**Dataset content**:

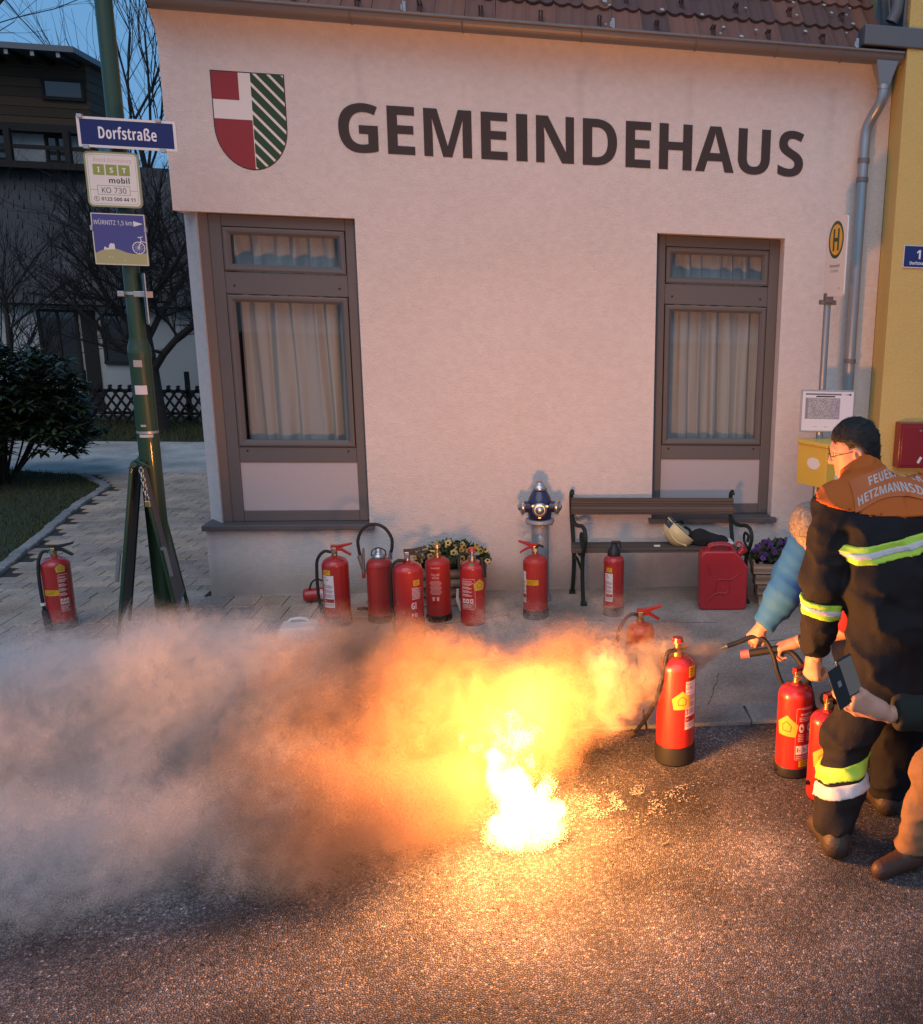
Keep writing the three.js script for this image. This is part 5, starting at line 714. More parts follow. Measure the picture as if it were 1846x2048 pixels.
// a hand: wrist at the origin, fingers along -y, palm towards +z, thumb on the +x side (mirror flips it)
function handGeo(curl, spread = 0.05, thumb = 0.6, mirror = 1) {
  const f = [], L = [[0.045, 0.026, 0.02], [0.05, 0.03, 0.022], [0.046, 0.028, 0.021], [0.036, 0.022, 0.018]];
  f.push(union([capsule([0.024, -0.085, 0], [0.016, -0.012, 0], 0.0145, 0.018), capsule([0.0, -0.09, 0], [0, -0.01, 0], 0.0155, 0.019), capsule([-0.026, -0.08, 0], [-0.014, -0.01, 0], 0.014, 0.018), capsule([0, 0.03, 0], [0, -0.02, 0], 0.026, 0.022)], 0.02));
  for (let i = 0; i < 4; i++) {
    const c = Array.isArray(curl) ? curl[i] : curl; let p = V(0.031 - i * 0.0205, -0.088 + (i === 3 ? 0.012 : i === 0 ? 0.003 : 0), 0), a = 0; const side = (1.5 - i) * spread, chain = [];
    for (let k = 0; k < 3; k++) { a += c * [0.9, 1.1, 0.75][k]; const q = p.clone().add(V(Math.sin(side) * Math.cos(a) * L[i][k], -Math.cos(a) * L[i][k], Math.sin(a) * L[i][k])); const r = 0.0098 - k * 0.0009 - (i === 3 ? 0.0012 : 0); chain.push(capsule(p.toArray(), q.toArray(), r, r - 0.0008)); p = q; } f.push(union(chain, 0.004));
  }
  const t0 = V(0.02, -0.025, 0.006), t1 = t0.clone().add(V(0.034 * Math.cos(thumb * 0.6), -0.026, 0.018 + 0.014 * thumb)), t2 = t1.clone().add(V(0.016 - 0.02 * thumb, -0.026, 0.012 + 0.012 * thumb)), t3 = t2.clone().add(V(0.002 - 0.02 * thumb, -0.022, 0.004 + 0.006 * thumb));
  f.push(union([capsule(t0.toArray(), t1.toArray(), 0.018, 0.0125), capsule(t1.toArray(), t2.toArray(), 0.0122, 0.0108), capsule(t2.toArray(), t3.toArray(), 0.0108, 0.009)], 0.006));
  const palm = f[0], rest = f.slice(1), g = iso((x, y, z) => { let d = palm(x, y, z), e = 1; for (const q of rest) e = Math.min(e, q(x, y, z)); return smin(d, e, 0.008); }, [-0.07, -0.22, -0.05], [0.095, 0.06, 0.13], 0.0036);
  if (mirror < 0) { g.scale(-1, 1, 1); const i = g.index.array; for (let k = 0; k < i.length; k += 3) { const t = i[k]; i[k] = i[k + 1]; i[k + 1] = t; } g.computeVertexNormals(); }
  return g;
}
// place geometry with its +y and +z axes along the given directions
function frameMatrix(pos, up, fwd) { const y = V(...up).normalize(), z0 = V(...fwd), x = y.clone().cross(z0).normalize(), z = x.clone().cross(y).normalize(); return new THREE.Matrix4().makeBasis(x, y, z).setPosition(...pos); }
const cloth = (c, rough = 0.85, b = 0.002) => phys(c, rough, { specularIntensity: 0.5, bumpMap: withBump(GRAIN, 16), bumpScale: b * 0.35 });
const fold = (f, a, s, o = 0) => (x, y, z) => { const d = f(x, y, z); return Math.abs(d) > 0.08 ? d : d + a * 1.4 * fbm(x * s + o, y * s * 0.7, z * s, 3) + a * 0.55 * Math.sin(y * 24 + x * 20 * Math.sin(o + 1) + 9 * fbm(x * 3, y * 3, z * 3 + o, 2)) * smooth(perlin.noise(x * 4 + o, y * 4, z * 4), -0.2, 0.5) - a * 1.1 * Math.pow(Math.max(0, 1 - 3.2 * Math.abs(fbm(x * s * 0.55 + 3 + o, y * s * 0.8, z * s * 0.55, 2))), 2); };
const slab = (f, n, d, h, off) => (x, y, z) => Math.max(f(x, y, z) - off, Math.abs(x * n[0] + y * n[1] + z * n[2] - d) - h);
const chainF = (pts, k = 0.05) => { const l = []; for (let i = 0; i < pts.length - 1; i++) l.push(capsule(pts[i], pts[i + 1], pts[i][3], pts[i + 1][3])); return union(l, k); };
const bounds = (pts, m = 0.12) => { const lo = [9, 9, 9], hi = [-9, -9, -9]; for (const p of pts) for (let k = 0; k < 3; k++) { lo[k] = Math.min(lo[k], p[k] - (p[3] ?? 0) - m); hi[k] = Math.max(hi[k], p[k] + (p[3] ?? 0) + m); } return [lo, hi]; };
const bandM = { lime: phys([0.42, 0.68, 0.06], 0.5, { sheen: 0.3 }), silver: phys([0.55, 0.56, 0.58], 0.42, { bumpMap: withBump(GRAIN, 20), bumpScale: 0.0008 }) };
function eyesGeo() { return [-1, 1].map((s) => new THREE.SphereGeometry(0.0115, 12, 10).translate(s * 0.031, 0.005, 0.081)); }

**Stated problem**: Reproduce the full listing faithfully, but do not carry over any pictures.

**Written answer**:
Keep writing the three.js script for this image. This is part 5, starting at line 714. More parts follow. Measure the picture as if it were 1846x2048 pixels.
// a hand: wrist at the origin, fingers along -y, palm towards +z, thumb on the +x side (mirror flips it)
function handGeo(curl, spread = 0.05, thumb = 0.6, mirror = 1) {
  const f = [], L = [[0.045, 0.026, 0.02], [0.05, 0.03, 0.022], [0.046, 0.028, 0.021], [0.036, 0.022, 0.018]];
  f.push(union([capsule([0.024, -0.085, 0], [0.016, -0.012, 0], 0.0145, 0.018), capsule([0.0, -0.09, 0], [0, -0.01, 0], 0.0155, 0.019), capsule([-0.026, -0.08, 0], [-0.014, -0.01, 0], 0.014, 0.018), capsule([0, 0.03, 0], [0, -0.02, 0], 0.026, 0.022)], 0.02));
  for (let i = 0; i < 4; i++) {
    const c = Array.isArray(curl) ? curl[i] : curl; let p = V(0.031 - i * 0.0205, -0.088 + (i === 3 ? 0.012 : i === 0 ? 0.003 : 0), 0), a = 0; const side = (1.5 - i) * spread, chain = [];
    for (let k = 0; k < 3; k++) { a += c * [0.9, 1.1, 0.75][k]; const q = p.clone().add(V(Math.sin(side) * Math.cos(a) * L[i][k], -Math.cos(a) * L[i][k], Math.sin(a) * L[i][k])); const r = 0.0098 - k * 0.0009 - (i === 3 ? 0.0012 : 0); chain.push(capsule(p.toArray(), q.toArray(), r, r - 0.0008)); p = q; } f.push(union(chain, 0.004));
  }
  const t0 = V(0.02, -0.025, 0.006), t1 = t0.clone().add(V(0.034 * Math.cos(thumb * 0.6), -0.026, 0.018 + 0.014 * thumb)), t2 = t1.clone().add(V(0.016 - 0.02 * thumb, -0.026, 0.012 + 0.012 * thumb)), t3 = t2.clone().add(V(0.002 - 0.02 * thumb, -0.022, 0.004 + 0.006 * thumb));
  f.push(union([capsule(t0.toArray(), t1.toArray(), 0.018, 0.0125), capsule(t1.toArray(), t2.toArray(), 0.0122, 0.0108), capsule(t2.toArray(), t3.toArray(), 0.0108, 0.009)], 0.006));
  const palm = f[0], rest = f.slice(1), g = iso((x, y, z) => { let d = palm(x, y, z), e = 1; for (const q of rest) e = Math.min(e, q(x, y, z)); return smin(d, e, 0.008); }, [-0.07, -0.22, -0.05], [0.095, 0.06, 0.13], 0.0036);
  if (mirror < 0) { g.scale(-1, 1, 1); const i = g.index.array; for (let k = 0; k < i.length; k += 3) { const t = i[k]; i[k] = i[k + 1]; i[k + 1] = t; } g.computeVertexNormals(); }
  return g;
}
// place geometry with its +y and +z axes along the given directions
function frameMatrix(pos, up, fwd) { const y = V(...up).normalize(), z0 = V(...fwd), x = y.clone().cross(z0).normalize(), z = x.clone().cross(y).normalize(); return new THREE.Matrix4().makeBasis(x, y, z).setPosition(...pos); }
const cloth = (c, rough = 0.85, b = 0.002) => phys(c, rough, { specularIntensity: 0.5, bumpMap: withBump(GRAIN, 16), bumpScale: b * 0.35 });
const fold = (f, a, s, o = 0) => (x, y, z) => { const d = f(x, y, z); return Math.abs(d) > 0.08 ? d : d + a * 1.4 * fbm(x * s + o, y * s * 0.7, z * s, 3) + a * 0.55 * Math.sin(y * 24 + x * 20 * Math.sin(o + 1) + 9 * fbm(x * 3, y * 3, z * 3 + o, 2)) * smooth(perlin.noise(x * 4 + o, y * 4, z * 4), -0.2, 0.5) - a * 1.1 * Math.pow(Math.max(0, 1 - 3.2 * Math.abs(fbm(x * s * 0.55 + 3 + o, y * s * 0.8, z * s * 0.55, 2))), 2); };
const slab = (f, n, d, h, off) => (x, y, z) => Math.max(f(x, y, z) - off, Math.abs(x * n[0] + y * n[1] + z * n[2] - d) - h);
const chainF = (pts, k = 0.05) => { const l = []; for (let i = 0; i < pts.length - 1; i++) l.push(capsule(pts[i], pts[i + 1], pts[i][3], pts[i + 1][3])); return union(l, k); };
const bounds = (pts, m = 0.12) => { const lo = [9, 9, 9], hi = [-9, -9, -9]; for (const p of pts) for (let k = 0; k < 3; k++) { lo[k] = Math.min(lo[k], p[k] - (p[3] ?? 0) - m); hi[k] = Math.max(hi[k], p[k] + (p[3] ?? 0) + m); } return [lo, hi]; };
const bandM = { lime: phys([0.42, 0.68, 0.06], 0.5, { sheen: 0.3 }), silver: phys([0.55, 0.56, 0.58], 0.42, { bumpMap: withBump(GRAIN, 20), bumpScale: 0.0008 }) };
function eyesGeo() { return [-1, 1].map((s) => new THREE.SphereGeometry(0.0115, 12, 10).translate(s * 0.031, 0.005, 0.081)); }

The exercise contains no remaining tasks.